Nobody saw this coming. Dacia Sandero and Peugeot 208 — two of Europe’s most affordable cars — could quietly disappear from showrooms. And it’s heading that way fast. Stellantis, Volkswagen and Renault, which together account for more than 60% of all EU vehicle production, have urged Brussels to rewrite the rules of a game called “Made in Europe.” What’s on the line isn’t abstract policy. It’s the future of Europe’s cheapest cars.
The trigger is the upcoming EU industrial policy. The idea sounds simple: support local factories, shield the market from foreign competition — Chinese above all. Logical? On paper, yes. In practice, a disaster.
The problem is that half of Europe’s mass-market cars are built outside Europe. Renault and Stellantis have spent years assembling vehicles in Morocco. Hyundai, Ford, Toyota and Fiat — in Turkey. Nissan — in the UK. This isn’t the periphery; it’s the backbone of the budget segment. Dacia Sandero, Dacia Jogger, Peugeot 208 — exactly the models without which the average European buyer simply can’t afford a new car.
The numbers are staggering. Last year alone, Renault and Stellantis built more than 500,000 vehicles in Morocco — nearly all of them shipped to Europe. Stellantis is expanding its Kenitra plant, and Morocco could soon be cranking out close to 1 million cars a year. That’s more than France. Add Turkey’s 750,000 vehicles exported to the EU, and you have the survival lifeline of budget models. Building in expensive European countries instantly kills their main selling point — the price.
According to Motor.es, on June 12 Volkswagen, Stellantis and Renault sent the EU a counter-proposal. The formula is simple and almost slogan-like — “70:70.” If 70% of a manufacturer’s EU sales contain at least 70% European content across engineering, manufacturing and supply chain, the entire lineup qualifies as “Made in Europe.” The remaining 30% can keep coming from Morocco, Turkey, the UK, South Korea or Japan. No lost incentives. No penalties. No questions.

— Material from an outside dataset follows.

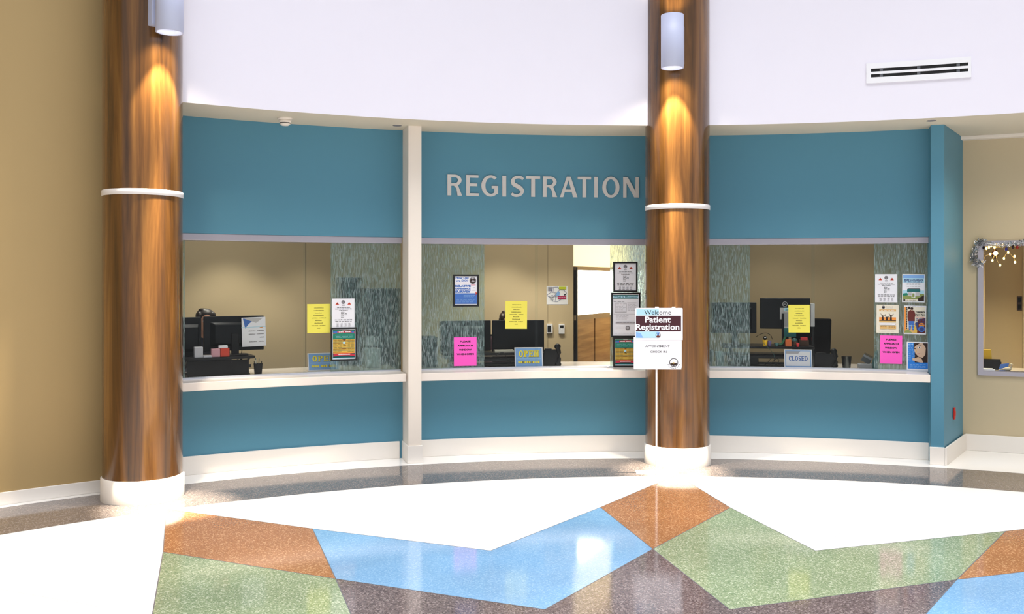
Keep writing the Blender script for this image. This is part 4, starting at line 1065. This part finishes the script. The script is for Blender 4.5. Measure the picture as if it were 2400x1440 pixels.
def cable(label, pts, r=.0035, m='black_plastic'):
    c = MB(); P = [Vector(p) for p in pts]; q = []
    for i in range(len(P)-1):
        p0, p1, p2, p3 = P[max(i-1, 0)], P[i], P[i+1], P[min(i+2, len(P)-1)]
        for k in range(6):
            t = k/6; q.append(.5*((2*p1)+(p2-p0)*t+(2*p0-5*p1+4*p2-p3)*t*t+(3*p1-p0-3*p2+p3)*t**3))
    q.append(P[-1]); c.tube(q, r, m, 6); return tag(c.build('cable'), label, 'cable')
def P3(px, py, R): t, X, Y = hit(px, R); return (X, Y, zat(py, Y))
cable('black cable drooping from the wide monitor with the taped sheet', [P3(568, 815, 8.62), P3(565, 832, 8.6), P3(560, 841, 8.58), P3(540, 850, 8.45)])
# dark cabinet-shaped blocks added for the dark mass in the textured pane
for px0, px1, ztop, lab in ((802, 846, 1.78, 'tall dark block added behind textured glass, beside the green poster'), (860, 940, 1.66, 'lower dark block added behind textured glass, beside the pilaster')):
    R0 = 9.25; t0_, t1_ = th(px0, R0), th(px1, R0); tm_ = (t0_+t1_)/2; w_ = (t1_-t0_)*R0
    p = pol(tm_, R0); o = thing('dark_block', lab, 'cabinet', p, -tm_, 'dark blocks in the first office')
    m = MB(); m.box(-w_/2, w_/2, .0, .42, .05, ztop, 'dark_teal'); m.box(-w_/2+.02, w_/2-.02, .03, .40, 0, .05, 'black_matte'); m.build('carcass', o, bevel=.004)
    m = MB(); m.box(-w_/2+.004, w_/2-.004, -.018, -.001, .06, ztop-.01, 'dark_teal'); d = m.build('door', o, bevel=.003)
    m = MB(); m.tube([(w_/2-.04, -.03, 1.0), (w_/2-.04, -.03, 1.16)], .006, 'silver'); m.build('handle', d)
small_box('waste_bin', 'pale grey bin shaped box behind textured glass of the first window', (858, 824, 892, 870), 8.75, 'grey_light', z=ZC, depth=.12, bev=.01)
paper('note_sheet', 'small white note above the grey box behind textured glass', 'paper', (857, 788, 881, 811), 9.228, 'paper', lambda s: [s.dabs(.2, .8, .75-.17*i, .05, 'ink_grey', 2) for i in range(4)])
# people
t, X, Y = hit(478, 9.60)
ptop = zat(725, Y-.1)
person('person seated behind the first window monitors, dark hair and forehead showing', X, Y, -t, ptop, ptop-.90, 'shirt_dark', 'hair_dark')
chair('black office chair under the person behind the first window', X, Y+.06, -t, ptop-.90, ptop-.30)
t, X, Y = hit(1187, 10.0)
ptop = zat(730, Y-.1)
person('person behind the middle window monitors, hair showing beside yellow notice', X, Y, -t, ptop, ptop-.88, 'shirt_plum', 'hair_brown')
chair('black office chair under the person behind the middle window', X, Y+.06, -t, ptop-.88, ptop-.30)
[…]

The logic of the Big Three is transparent. They want to protect EU jobs without dismantling the cheap-model ecosystem built over decades. A Renault spokesperson put it bluntly: the proposal must defend European content — without strangling the company’s entire production footprint.
There’s another catch. Most of these overseas plants still build mostly combustion cars. Mild hybrids, HEVs and PHEVs are creeping in, but the mass shift to electric is moving slower than Brussels would like. New rules could hit twice: on the geography of production, and on the affordability of cars overall.
The paradox is glaring. The EU wants to defend its industry from China. It risks suffocating its own budget models — the very ones that have kept the middle class on wheels for decades. The ending could be unexpected: fewer cheap cars on dealer lots, and far more debate about where, exactly, Europe begins and ends.